Where a line contains the string "script", copy that line.

**Given records**:
....................

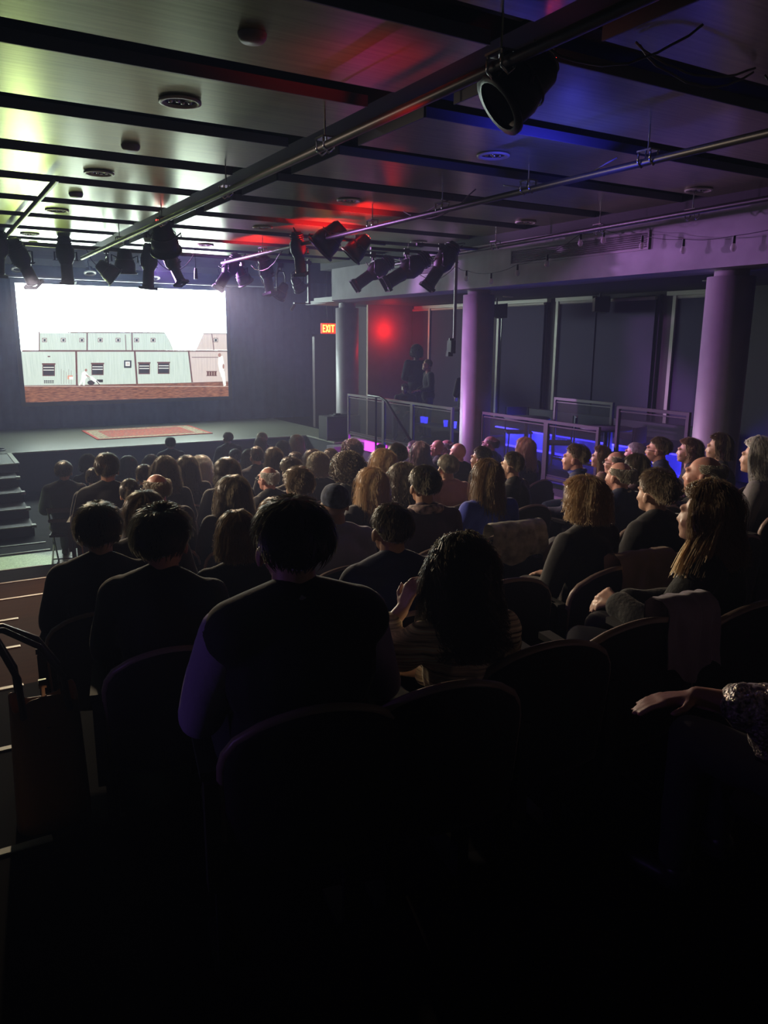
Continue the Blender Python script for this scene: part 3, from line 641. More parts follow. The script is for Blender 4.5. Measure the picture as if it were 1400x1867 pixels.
# cables drooping from the pipes
random.seed(3)
def droop(a, b, sag, r=.006, n=12):
    a = Vector(a); b = Vector(b)
    return [a.lerp(b, t/n)+Vector((0, 0, -sag*4*(t/n)*(1-t/n)))+Vector((random.uniform(-.01, .01), random.uniform(-.01, .01), 0)) for t in range(n+1)]
M_CABLE = mat('grey_cable', (.16, .14, .13), .5)
CB = [((2.44, 8.0, 4.1), (2.36, 12.4, 4.06), .03, 'cable clipped along the bright pipe near the stage'), ((2.46, 3.2, 4.12), (2.44, 8.0, 4.1), .04, 'cable clipped along the near half of the bright pipe'),
      ((2.5, 2.95, 4.15), (3.1, 2.55, 4.2), .13, 'cable loop hanging right of the nearest big lamp'), ((3.1, 2.9, 4.22), (3.9, 2.85, 4.22), .12, 'pair of cables drooping across the upper right dark gap'),
      ((3.05, 2.88, 4.22), (3.85, 2.8, 4.22), .09, 'thinner cable drooping across the upper right dark gap'), ((4.0, 2.85, 4.22), (5.0, 2.9, 4.22), .14, 'cable drooping at the far upper right corner'),
      ((4.4, 5.9, 4.15), (4.35, 7.0, 4.1), .14, 'cable loop hanging from the middle pipe left of the ceiling cans'), ((4.38, 6.2, 4.12), (4.36, 8.7, 4.08), .10, 'cable hanging along the middle pipe before the red-lit lamp'),
      ((4.33, 10.0, 4.0), (4.8, 12.4, 4.0), .16, 'cable loop near the far end of the middle pipe'), ((3.3, 12.4, 4.0), (3.85, 12.35, 4.1), .2, 'cable loop beside the red-dotted lamp'),
      ((4.9, 12.4, 4.05), (5.3, 12.4, 4.05), .4, 'long cable loop below the greyish spotlight'), ((5.6, 9.7, 3.7), (5.95, 9.3, 3.75), .13, 'cable loop under the middle long spotlight'),
      ((2.6, 12.4, 4.05), (2.3, 12.5, 4.1), .2, 'cable loop at the end of the bright pipe'), ((4.36, 4.2, 4.1), (4.33, 5.4, 4.1), .08, 'cable hanging on the middle pipe between two clamps'),
      ((6.62, 9.2, 3.9), (6.5, 10.3, 4.0), .25, 'cable looping near the top of the vertical pipe')]
for a, b_, sag, lab in CB:
    tag(put('cable', MB().tube(droop(a, b_, sag), .006, 5), M_CABLE), lab, 'cable')
# ------------------------------------------------------------------ recessed cans and detectors
def can(x, y, z, lit, label, r=.105):
    t = empty('recessed_downlight', (x, y, z)); tag(t, label, 'ceiling light')
    put('trim_ring', MB().lathe(Matrix.Identity(4), [(r, -.002), (r+.022, -.004), (r+.022, -.016), (r, -.02), (r-.008, -.002)], 26), M_CREAM if lit else M_CREAM, t)
    put('reflector', MB().lathe(Matrix.Identity(4), [(0, -.0015), (r-.002, -.0015), (r-.002, -.008)], 26), mat('can_dark', (.06, .055, .09), .25, .3), t)
    for k in range(4): put('lamp_cell', MB().lathe(Matrix.Translation((-.055+.037*k, .012*(-1)**k, -.006)), [(0, -.012), (.012, -.01), (.015, 0)], 8), M_CHROME, t)
CL = {0: 'above the left seats', 1: 'above the middle seats', 2: 'above the right seats'}
ordn = ['nearest', 'second nearest', 'third nearest', 'farthest']
for c, (x, ys) in enumerate(((1.53, (5.04, 7.49, 9.87, 12.3)), (4.0, (5.14, 7.51, 9.87, 12.2)), (6.5, (5.21, 7.67, 10.04)))):
    for i, y in enumerate(ys): can(x, y, 4.25, 1, 'round recessed downlight %s, %s of its row' % (CL[c], ordn[i]))
for i, (x, y, lab) in enumerate(((1.52, 3.82, 'round smoke detector at the top left of the ceiling, nearest one'), (1.54, 6.36, 'round smoke detector between the two nearest left downlights'), (1.54, 8.7, 'flat round detector between the second and third left downlights'), (1.7, 13.4, 'flat round detector at the brightest far left ceiling'))):
    t = MB().lathe(Matrix.Translation((x, y, 4.25)), [(0, -.035), (.055, -.034), (.065, -.02), (.07, 0)], 22)
    tag(put('smoke_detector', t, mat('detector_plastic', (.30, .28, .24), .5)), lab, 'detector')
for px, py, lab in ((32, 490, 'pale ring downlight under the screen header, leftmost'), (164, 497, 'pale ring downlight under the screen header, second from the left'), (281, 506, 'pale ring downlight above the middle right of the screen'), (403, 511, 'pale ring downlight at the right corner of the screen')):
    p = at(px, py, y=18.85); t = empty('ring_downlight', p); t.rotation_euler = (math.radians(-22), 0, 0); tag(t, lab, 'ceiling light')
    put('ring', MB().lathe(Matrix.Identity(4), [(.085, -.02), (.13, -.025), (.13, .0), (.085, .005), (.085, -.02)], 24), M_CREAM, t)
    put('housing', MB().cyl((0, 0, 0), (0, 0, .12), .09, .07), M_BLACK, t)
    put('stem', MB().cyl((0, 0, .1), (0, .07, .32), .01), M_BLACK, t)
can(9.0, 11.0, 3.6, 1, 'recessed downlight in the side soffit above the left blinds', .07); can(8.6, 6.6, 3.6, 1, 'recessed downlight in the side soffit near the nearest column', .07)
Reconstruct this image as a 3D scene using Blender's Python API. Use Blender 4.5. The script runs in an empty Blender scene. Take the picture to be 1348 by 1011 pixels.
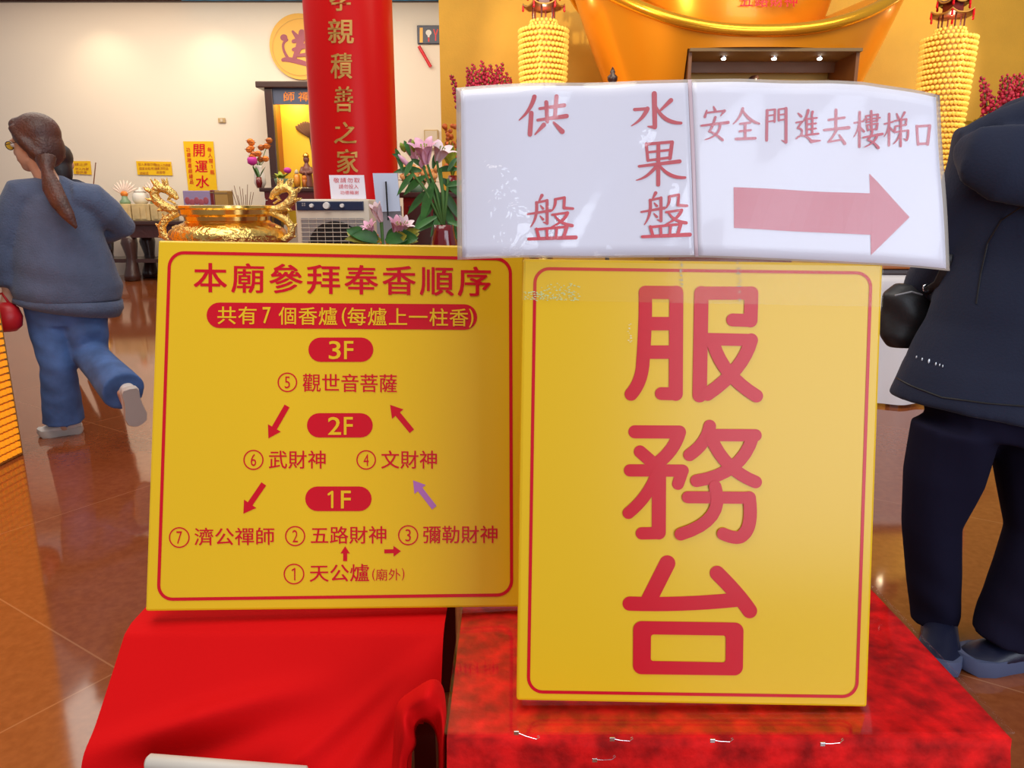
import bpy, bmesh, math, random
from mathutils import Vector, Matrix
random.seed(7)
S = bpy.context.scene
COL = S.collection
V = Vector
# ------------------------------------------------------------------ camera
CAMH, PITCH, FPX = 1.2, math.radians(13.5), 970.0
cam = bpy.data.cameras.new('camera'); co = bpy.data.objects.new('camera', cam); COL.objects.link(co)
co.location = (0, 0, CAMH); co.rotation_euler = (math.pi/2 - PITCH, 0, 0)
cam.sensor_width = 36; cam.lens = FPX/1348*36; cam.clip_start = .02
S.camera = co
# ------------------------------------------------------------------ world, lights, exposure
S.view_settings.view_transform = 'Standard'; S.view_settings.look = 'None'
S.view_settings.gamma = 1; S.view_settings.use_curve_mapping = False
S.view_settings.exposure = 0.0
W = bpy.data.worlds.new('world'); S.world = W; W.use_nodes = True
bg = W.node_tree.nodes['Background']; bg.inputs[0].default_value = (.92, .9, .95, 1); bg.inputs[1].default_value = .34

def area(name, loc, target, sx, sy, power, color, spread=180):
    l = bpy.data.lights.new(name, 'AREA'); l.shape = 'RECTANGLE'; l.size = sx; l.size_y = sy
    l.energy = power; l.color = color; l.spread = math.radians(spread)
    o = bpy.data.objects.new(name, l); COL.objects.link(o); o.location = loc
    o.rotation_euler = (V(target)-V(loc)).to_track_quat('-Z', 'Y').to_euler(); return o
def spot(name, loc, target, power, color, ang, blend=.6, r=.05):
    l = bpy.data.lights.new(name, 'SPOT'); l.energy = power; l.color = color
    l.spot_size = math.radians(ang); l.spot_blend = blend; l.shadow_soft_size = r
    o = bpy.data.objects.new(name, l); COL.objects.link(o); o.location = loc
    o.rotation_euler = (V(target)-V(loc)).to_track_quat('-Z', 'Y').to_euler(); return o
area('entrance_daylight', (3.9, -3.6, 2.0), (3.2, 2, 1.1), 5.4, 3.6, 270, (.80, .88, 1))
area('hall_light_near', (-1.2, 1.4, 4.3), (-.6, 1.2, 0), 3, 3, 125, (1, .93, .84))
area('hall_light_middle', (-3.2, 6.5, 4.4), (-3.2, 6.6, 0), 4, 4, 150, (1, .88, .72))
area('hall_light_far', (-4.5, 11, 4.4), (-4.5, 13.2, .6), 7, 2, 195, (1, .82, .6))
area('shrine_light', (2.6, 4.6, 4.3), (2.6, 8, 2.0), 5, 1.2, 120, (1, .85, .62))
for sx in (-6.9, -5.04, -3.17):
    spot('wall_downlight', (sx, 12.75, 4.45), (sx, 13.5, 2.4), 30, (1, .8, .5), 100, 1)
spot('lantern_spot_left', (-1.0, 4.6, 2.9), (.9, 8.4, 2.8), 330, (1, .8, .5), 40, .4, .04)
spot('lantern_spot_right', (6.8, 5.2, 2.9), (3.6, 9, 2.6), 400, (1, .8, .5), 40, .4, .04)

# ------------------------------------------------------------------ helpers
SP, CP = math.sin(PITCH), math.cos(PITCH)
def ray(x, y):
    v = 505.5 - y
    return V((x-674, FPX*CP + v*SP, -FPX*SP + v*CP))
CAM = V((0, 0, CAMH))
def at(x, y, Y):
    d = ray(x, y); return CAM + d*(Y/d.y)
def ground(x, y, z=0):
    d = ray(x, y); return CAM + d*((z-CAMH)/d.z)
def mpp(Y): return Y/(FPX*CP)            # metres per pixel, near the horizon

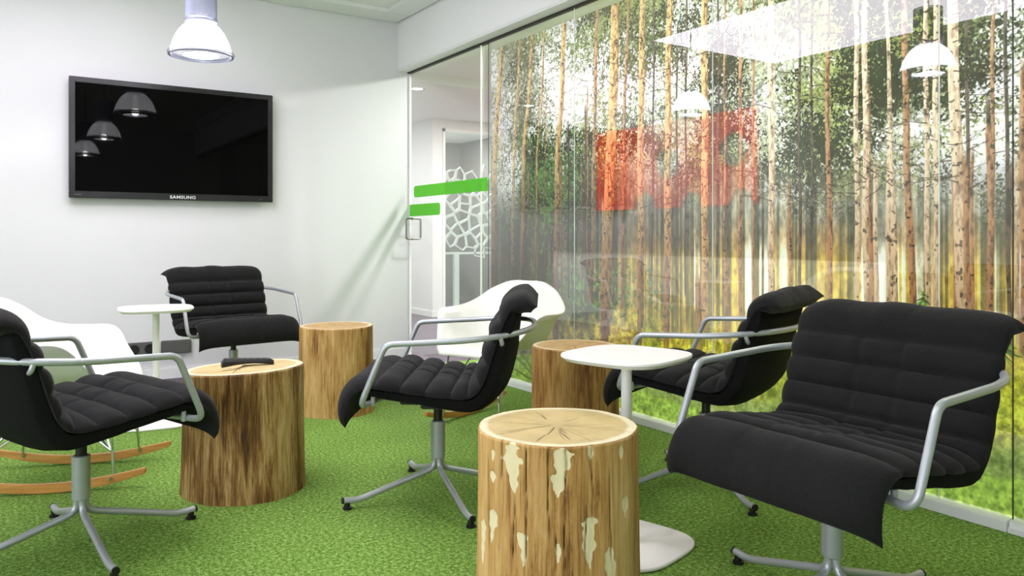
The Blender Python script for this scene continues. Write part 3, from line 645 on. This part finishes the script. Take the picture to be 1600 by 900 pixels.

....................

**Solution to the problem**:
Continue the Blender Python script for this scene: part 3, from line 641. More parts follow. The script is for Blender 4.5. Measure the picture as if it were 1400x1867 pixels.
Reconstruct this image as a 3D scene using Blender's Python API. Use Blender 4.5. The script runs in an empty Blender scene. Take the picture to be 1348 by 1011 pixels.
The Blender Python script for this scene continues. Write part 3, from line 645 on. This part finishes the script. Take the picture to be 1600 by 900 pixels.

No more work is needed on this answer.